Uno de los regalos que los
seres humanos debemos a los dioses es el de no saber el momento en que vamos a
morir. Nos sabemos mortales, pero como ignoramos la hora de nuestra muerte
vivimos como si no lo fuéramos. El sentenciado a muerte espera en una celda
años y años antes de ser privado de la vida —Smith fue condenado a la pena
capital hace 28 años—, y eso produce, inevitablemente, un padecimiento atroz.
De la celda pasará a la cámara de ejecuciones. El condenado queda atrapado en
un túnel que conduce hacia nunca, hacia nada. El miedo a la muerte se apodera
de cada uno de sus pensamientos, de sus emociones, de sus recuerdos.
“Ya no es un hombre
—advierte Albert Camus—, sino una cosa que espera ser manejada por los
verdugos. Se le mantiene en la dependencia absoluta, la de la materia inerte,
pero con una conciencia que es su principal enemigo”. Y agrega: “Frente a la
muerte ineluctable, el hombre, cualesquiera que sean sus convicciones, se
destruye de arriba a abajo” (Reflexiones sobre la guillotina).

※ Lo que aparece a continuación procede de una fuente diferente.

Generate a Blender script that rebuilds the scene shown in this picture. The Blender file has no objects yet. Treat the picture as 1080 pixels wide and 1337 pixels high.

Y el personaje
de El último día de un condenado a muerte, de Víctor Hugo, dice: “Mi cuerpo
está encadenado en un calabozo; mi mente, encarcelada en una idea, en una
horrible idea, en una sangrienta e implacable idea”. El condenado a muerte ha
perdido algo esencial de su humanidad, está aniquilado ya antes de su postrera
exhalación.
Si toda condena a la pena
de muerte, la pura condena, es una tortura, y la tortura está proscrita en los
diversos tratados internacionales de derechos humanos, la pena de muerte, en
consecuencia, también debe quedar abolida.